- [What to work on] For this exercise, return only the lines from the line containing "Reconstruct this image" through the line containing "COL = SC.collection", both ends included, exactly as they are.

═════ Given information ═════

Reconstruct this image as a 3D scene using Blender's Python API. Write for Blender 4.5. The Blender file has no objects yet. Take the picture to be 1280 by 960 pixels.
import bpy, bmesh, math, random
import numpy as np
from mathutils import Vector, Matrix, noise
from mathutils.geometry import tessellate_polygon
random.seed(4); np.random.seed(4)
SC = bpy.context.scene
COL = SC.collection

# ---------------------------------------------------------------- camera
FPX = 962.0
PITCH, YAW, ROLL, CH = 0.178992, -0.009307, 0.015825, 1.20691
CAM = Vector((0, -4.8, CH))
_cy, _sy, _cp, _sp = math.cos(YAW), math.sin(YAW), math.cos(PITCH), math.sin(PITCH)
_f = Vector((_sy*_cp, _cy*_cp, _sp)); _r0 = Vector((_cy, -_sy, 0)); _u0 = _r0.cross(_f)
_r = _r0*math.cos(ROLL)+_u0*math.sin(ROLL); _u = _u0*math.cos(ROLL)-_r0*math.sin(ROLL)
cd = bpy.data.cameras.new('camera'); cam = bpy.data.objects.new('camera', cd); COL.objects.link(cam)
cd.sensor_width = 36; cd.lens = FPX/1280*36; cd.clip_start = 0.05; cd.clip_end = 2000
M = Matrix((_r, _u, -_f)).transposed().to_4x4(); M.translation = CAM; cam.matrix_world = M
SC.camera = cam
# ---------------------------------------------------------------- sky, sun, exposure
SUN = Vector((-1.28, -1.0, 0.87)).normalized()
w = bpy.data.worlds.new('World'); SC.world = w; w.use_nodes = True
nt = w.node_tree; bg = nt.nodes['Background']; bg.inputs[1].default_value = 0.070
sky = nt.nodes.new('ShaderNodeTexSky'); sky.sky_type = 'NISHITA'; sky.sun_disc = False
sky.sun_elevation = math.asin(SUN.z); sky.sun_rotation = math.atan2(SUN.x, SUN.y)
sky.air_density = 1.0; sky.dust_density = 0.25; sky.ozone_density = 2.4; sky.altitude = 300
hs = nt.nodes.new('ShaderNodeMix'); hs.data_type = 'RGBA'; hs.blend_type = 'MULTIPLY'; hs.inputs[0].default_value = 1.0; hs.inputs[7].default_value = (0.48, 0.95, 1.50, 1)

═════
═════ Given information ═════

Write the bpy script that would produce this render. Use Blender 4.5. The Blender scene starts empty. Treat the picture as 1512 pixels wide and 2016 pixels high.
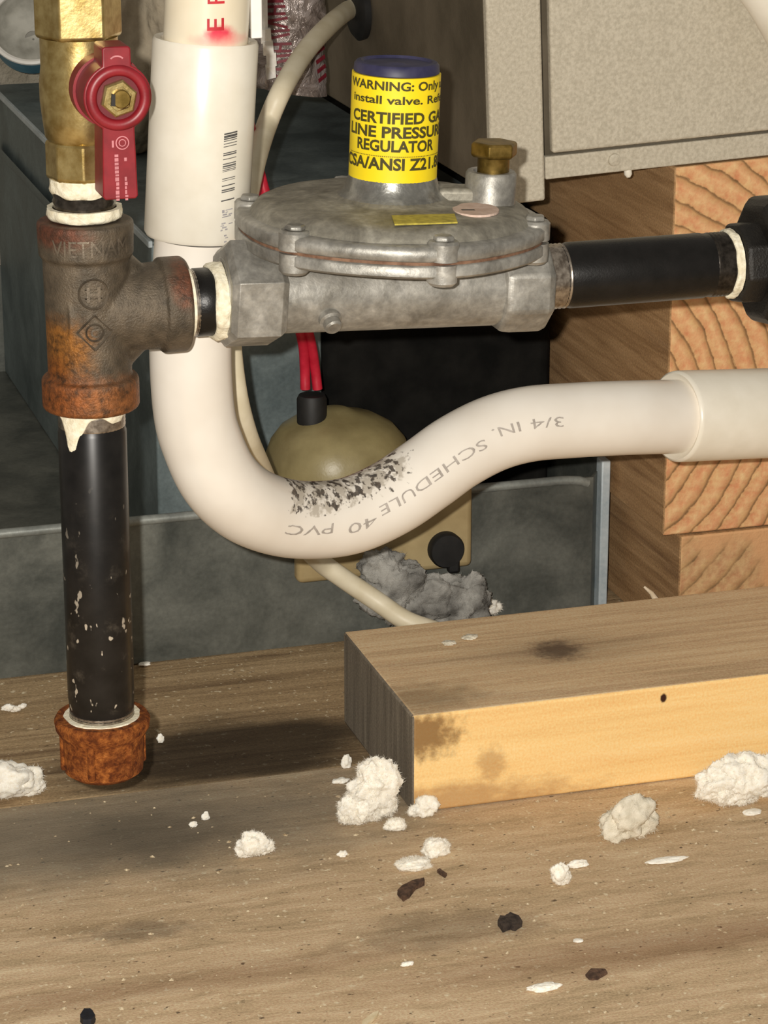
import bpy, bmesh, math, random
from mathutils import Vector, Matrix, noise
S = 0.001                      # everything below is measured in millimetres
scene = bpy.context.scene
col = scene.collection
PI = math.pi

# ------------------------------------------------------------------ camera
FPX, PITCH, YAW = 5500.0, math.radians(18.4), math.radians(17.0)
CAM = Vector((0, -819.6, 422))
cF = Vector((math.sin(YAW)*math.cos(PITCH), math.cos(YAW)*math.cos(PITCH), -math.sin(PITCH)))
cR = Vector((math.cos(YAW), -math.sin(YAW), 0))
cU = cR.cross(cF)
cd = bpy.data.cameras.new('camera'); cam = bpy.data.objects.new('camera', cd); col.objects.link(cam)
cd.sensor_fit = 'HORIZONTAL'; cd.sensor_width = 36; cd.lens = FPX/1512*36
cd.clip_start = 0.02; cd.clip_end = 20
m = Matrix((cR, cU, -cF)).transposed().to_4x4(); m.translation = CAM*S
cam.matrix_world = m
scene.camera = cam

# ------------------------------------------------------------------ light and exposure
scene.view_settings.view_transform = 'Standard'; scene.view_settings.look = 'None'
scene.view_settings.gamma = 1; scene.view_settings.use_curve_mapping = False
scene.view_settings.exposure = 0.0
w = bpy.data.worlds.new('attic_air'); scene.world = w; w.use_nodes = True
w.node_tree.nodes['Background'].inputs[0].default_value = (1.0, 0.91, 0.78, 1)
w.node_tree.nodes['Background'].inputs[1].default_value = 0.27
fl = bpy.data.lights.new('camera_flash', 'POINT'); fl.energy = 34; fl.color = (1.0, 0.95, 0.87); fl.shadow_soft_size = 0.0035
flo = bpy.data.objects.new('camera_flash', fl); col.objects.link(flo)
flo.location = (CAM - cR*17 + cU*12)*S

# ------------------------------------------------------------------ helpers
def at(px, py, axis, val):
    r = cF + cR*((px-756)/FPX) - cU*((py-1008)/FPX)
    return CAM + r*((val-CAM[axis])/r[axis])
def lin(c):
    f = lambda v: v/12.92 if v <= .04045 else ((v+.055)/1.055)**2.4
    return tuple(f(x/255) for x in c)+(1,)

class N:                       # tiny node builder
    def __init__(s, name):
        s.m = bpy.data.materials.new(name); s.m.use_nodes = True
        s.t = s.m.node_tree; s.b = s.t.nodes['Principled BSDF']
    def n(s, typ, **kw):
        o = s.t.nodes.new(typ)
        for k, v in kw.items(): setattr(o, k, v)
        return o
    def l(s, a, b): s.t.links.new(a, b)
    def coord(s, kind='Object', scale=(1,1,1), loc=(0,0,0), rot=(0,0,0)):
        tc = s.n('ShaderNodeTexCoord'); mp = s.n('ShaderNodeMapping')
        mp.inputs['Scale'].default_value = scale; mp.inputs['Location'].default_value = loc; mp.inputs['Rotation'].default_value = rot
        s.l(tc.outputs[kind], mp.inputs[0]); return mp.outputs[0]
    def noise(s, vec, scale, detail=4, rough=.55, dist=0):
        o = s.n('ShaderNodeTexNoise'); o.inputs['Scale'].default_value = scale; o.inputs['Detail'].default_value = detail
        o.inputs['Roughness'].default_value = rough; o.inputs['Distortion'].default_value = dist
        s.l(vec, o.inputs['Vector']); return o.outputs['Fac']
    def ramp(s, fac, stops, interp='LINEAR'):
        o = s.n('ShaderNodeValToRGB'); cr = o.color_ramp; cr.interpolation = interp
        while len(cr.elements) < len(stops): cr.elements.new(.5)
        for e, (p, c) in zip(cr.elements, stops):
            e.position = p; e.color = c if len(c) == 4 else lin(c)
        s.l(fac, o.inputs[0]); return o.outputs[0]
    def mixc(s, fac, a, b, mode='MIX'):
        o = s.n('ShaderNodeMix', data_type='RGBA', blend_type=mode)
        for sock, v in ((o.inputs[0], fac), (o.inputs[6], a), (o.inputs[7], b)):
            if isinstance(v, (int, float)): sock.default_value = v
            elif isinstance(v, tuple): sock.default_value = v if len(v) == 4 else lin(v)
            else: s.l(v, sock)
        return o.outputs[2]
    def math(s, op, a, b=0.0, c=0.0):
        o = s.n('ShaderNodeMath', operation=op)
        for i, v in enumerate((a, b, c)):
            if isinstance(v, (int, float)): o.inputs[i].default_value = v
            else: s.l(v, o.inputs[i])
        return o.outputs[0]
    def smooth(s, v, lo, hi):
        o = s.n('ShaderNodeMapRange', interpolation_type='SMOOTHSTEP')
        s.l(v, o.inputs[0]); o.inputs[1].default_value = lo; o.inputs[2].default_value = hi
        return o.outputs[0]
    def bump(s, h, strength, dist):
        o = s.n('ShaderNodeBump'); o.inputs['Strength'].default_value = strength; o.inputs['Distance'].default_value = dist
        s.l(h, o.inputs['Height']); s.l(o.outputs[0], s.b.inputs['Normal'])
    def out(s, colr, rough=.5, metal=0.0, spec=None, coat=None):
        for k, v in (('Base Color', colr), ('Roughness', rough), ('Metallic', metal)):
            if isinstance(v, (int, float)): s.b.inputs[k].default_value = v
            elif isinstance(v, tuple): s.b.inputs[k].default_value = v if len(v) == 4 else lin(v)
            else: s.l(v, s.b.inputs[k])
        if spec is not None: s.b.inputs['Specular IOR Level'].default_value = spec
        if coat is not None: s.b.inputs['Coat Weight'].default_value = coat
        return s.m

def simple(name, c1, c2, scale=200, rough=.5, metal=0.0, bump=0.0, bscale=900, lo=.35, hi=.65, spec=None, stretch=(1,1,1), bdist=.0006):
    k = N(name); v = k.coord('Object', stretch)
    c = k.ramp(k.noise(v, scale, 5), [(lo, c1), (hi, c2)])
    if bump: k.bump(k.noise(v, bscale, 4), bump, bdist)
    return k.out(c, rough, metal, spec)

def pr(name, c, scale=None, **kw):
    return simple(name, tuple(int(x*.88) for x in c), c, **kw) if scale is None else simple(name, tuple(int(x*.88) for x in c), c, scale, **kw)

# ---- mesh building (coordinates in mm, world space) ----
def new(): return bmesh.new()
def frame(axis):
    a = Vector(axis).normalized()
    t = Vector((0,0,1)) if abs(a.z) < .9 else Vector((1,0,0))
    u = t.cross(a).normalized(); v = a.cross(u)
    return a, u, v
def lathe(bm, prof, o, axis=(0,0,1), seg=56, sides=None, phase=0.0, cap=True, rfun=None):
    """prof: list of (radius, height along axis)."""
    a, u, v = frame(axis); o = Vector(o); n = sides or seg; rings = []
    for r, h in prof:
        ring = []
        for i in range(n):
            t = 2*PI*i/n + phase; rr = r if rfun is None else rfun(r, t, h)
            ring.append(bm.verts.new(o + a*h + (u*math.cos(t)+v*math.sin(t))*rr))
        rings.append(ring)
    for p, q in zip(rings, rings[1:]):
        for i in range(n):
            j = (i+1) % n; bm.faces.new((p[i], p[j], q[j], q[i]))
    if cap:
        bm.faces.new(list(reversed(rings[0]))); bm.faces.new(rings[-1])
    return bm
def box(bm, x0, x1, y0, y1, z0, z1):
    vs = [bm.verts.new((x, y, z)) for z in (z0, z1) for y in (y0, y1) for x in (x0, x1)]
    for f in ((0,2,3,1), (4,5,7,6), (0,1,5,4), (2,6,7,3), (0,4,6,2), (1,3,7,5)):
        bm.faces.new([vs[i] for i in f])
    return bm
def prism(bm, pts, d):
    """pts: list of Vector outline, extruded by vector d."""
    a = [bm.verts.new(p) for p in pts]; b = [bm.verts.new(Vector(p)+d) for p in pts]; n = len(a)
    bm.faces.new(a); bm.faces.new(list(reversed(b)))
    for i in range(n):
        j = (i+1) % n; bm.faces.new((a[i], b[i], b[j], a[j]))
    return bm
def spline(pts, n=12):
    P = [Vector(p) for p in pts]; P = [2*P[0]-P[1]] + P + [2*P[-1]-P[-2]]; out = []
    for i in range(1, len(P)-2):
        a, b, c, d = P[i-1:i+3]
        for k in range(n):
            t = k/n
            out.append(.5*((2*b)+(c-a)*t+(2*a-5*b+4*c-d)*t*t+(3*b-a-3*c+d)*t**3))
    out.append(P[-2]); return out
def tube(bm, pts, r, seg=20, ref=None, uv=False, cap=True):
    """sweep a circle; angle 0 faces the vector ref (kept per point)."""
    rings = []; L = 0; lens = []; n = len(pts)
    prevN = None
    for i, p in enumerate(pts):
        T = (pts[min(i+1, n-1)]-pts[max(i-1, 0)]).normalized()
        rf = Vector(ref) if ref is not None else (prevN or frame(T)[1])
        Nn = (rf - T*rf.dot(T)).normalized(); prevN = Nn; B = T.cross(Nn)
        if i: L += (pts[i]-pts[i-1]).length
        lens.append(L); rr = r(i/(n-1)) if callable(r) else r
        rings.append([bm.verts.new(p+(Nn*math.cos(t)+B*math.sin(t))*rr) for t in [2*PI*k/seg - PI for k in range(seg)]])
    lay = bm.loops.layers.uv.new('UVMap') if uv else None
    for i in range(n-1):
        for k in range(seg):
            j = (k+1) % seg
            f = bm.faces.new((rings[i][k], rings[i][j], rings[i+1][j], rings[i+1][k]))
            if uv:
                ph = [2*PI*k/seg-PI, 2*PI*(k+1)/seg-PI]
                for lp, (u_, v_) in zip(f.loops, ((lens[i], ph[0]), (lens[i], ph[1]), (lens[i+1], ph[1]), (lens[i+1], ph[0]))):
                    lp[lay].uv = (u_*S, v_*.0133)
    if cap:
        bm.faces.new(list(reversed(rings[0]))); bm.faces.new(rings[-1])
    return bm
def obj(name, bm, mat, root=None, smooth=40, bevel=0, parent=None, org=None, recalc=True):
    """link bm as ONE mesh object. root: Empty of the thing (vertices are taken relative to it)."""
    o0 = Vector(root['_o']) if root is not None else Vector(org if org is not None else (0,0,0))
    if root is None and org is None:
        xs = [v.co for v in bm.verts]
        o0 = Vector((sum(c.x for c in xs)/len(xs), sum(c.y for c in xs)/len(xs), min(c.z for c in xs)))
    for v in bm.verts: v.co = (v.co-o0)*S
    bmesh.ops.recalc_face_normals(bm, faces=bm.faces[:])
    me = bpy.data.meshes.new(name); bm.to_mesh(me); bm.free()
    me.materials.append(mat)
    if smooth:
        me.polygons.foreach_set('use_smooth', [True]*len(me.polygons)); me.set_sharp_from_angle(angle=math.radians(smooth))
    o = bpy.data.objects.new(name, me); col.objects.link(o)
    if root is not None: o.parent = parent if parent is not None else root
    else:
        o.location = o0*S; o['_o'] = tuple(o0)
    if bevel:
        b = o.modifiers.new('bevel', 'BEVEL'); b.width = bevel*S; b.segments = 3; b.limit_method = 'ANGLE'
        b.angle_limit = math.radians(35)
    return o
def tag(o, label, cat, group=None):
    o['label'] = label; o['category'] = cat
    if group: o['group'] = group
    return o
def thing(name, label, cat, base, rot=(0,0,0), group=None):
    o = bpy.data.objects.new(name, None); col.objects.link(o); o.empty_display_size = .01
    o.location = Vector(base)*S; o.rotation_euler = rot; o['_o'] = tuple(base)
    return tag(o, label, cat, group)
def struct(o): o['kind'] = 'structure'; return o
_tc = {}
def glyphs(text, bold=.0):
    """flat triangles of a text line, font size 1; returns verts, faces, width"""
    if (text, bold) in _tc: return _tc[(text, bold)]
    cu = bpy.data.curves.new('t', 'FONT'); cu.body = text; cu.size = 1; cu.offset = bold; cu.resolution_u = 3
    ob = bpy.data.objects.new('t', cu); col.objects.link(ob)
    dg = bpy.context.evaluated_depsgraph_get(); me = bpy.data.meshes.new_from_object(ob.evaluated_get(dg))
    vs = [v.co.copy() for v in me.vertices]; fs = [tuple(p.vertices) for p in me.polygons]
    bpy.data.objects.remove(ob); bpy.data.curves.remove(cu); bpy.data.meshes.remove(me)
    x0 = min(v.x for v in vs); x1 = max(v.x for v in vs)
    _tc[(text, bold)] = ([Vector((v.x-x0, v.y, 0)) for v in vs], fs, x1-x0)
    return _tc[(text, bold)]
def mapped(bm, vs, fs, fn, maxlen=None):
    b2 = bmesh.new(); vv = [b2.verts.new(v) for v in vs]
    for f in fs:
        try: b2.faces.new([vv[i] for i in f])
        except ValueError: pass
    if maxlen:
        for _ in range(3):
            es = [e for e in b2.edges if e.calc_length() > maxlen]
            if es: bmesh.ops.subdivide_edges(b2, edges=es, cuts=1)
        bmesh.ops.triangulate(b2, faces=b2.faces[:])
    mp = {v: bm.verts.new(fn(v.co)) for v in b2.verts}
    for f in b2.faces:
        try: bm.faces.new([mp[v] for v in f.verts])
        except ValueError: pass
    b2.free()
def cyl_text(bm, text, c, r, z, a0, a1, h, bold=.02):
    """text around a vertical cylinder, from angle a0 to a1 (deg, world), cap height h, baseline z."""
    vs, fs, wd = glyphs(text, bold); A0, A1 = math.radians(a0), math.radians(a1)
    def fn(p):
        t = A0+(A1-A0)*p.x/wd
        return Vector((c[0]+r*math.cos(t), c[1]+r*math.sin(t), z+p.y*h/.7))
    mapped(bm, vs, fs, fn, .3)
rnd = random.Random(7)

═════
═════ Given information ═════

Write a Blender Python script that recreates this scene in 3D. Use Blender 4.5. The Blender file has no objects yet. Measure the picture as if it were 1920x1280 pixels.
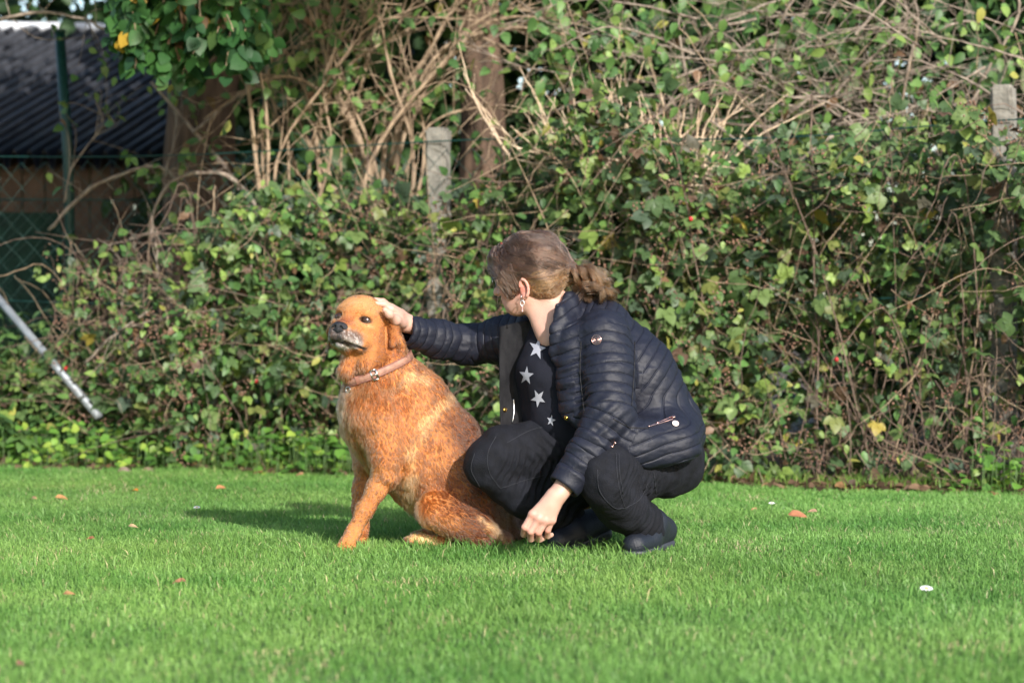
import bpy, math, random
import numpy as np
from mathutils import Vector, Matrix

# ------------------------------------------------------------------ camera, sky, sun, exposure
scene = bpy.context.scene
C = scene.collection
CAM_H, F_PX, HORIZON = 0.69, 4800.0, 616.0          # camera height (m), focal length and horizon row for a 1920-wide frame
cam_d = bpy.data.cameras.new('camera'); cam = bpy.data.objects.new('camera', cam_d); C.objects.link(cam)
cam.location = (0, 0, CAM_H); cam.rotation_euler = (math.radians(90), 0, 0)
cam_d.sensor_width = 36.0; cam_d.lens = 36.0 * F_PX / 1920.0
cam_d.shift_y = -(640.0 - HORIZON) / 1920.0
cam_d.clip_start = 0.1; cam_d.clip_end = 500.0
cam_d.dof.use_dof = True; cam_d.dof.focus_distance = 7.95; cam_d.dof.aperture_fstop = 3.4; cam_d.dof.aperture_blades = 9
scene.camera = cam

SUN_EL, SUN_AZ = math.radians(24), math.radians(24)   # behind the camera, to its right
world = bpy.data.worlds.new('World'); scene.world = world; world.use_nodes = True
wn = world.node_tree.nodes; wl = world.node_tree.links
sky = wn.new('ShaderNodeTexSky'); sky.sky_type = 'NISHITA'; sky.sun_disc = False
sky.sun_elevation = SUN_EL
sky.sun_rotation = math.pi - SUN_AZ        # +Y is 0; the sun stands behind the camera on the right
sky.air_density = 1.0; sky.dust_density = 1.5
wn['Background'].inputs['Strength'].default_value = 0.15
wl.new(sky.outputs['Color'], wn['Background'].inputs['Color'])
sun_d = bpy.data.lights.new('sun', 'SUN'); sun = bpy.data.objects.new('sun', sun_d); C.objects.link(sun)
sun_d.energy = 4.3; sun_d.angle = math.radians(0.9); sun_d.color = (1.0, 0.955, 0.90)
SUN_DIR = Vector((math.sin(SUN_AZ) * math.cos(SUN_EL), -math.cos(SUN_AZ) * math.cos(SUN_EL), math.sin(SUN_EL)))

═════

- [Problem solution]
Reconstruct this image as a 3D scene using Blender's Python API. Write for Blender 4.5. The Blender file has no objects yet. Take the picture to be 1280 by 960 pixels.
import bpy, bmesh, math, random
import numpy as np
from mathutils import Vector, Matrix, noise
from mathutils.geometry import tessellate_polygon
random.seed(4); np.random.seed(4)
SC = bpy.context.scene
COL = SC.collection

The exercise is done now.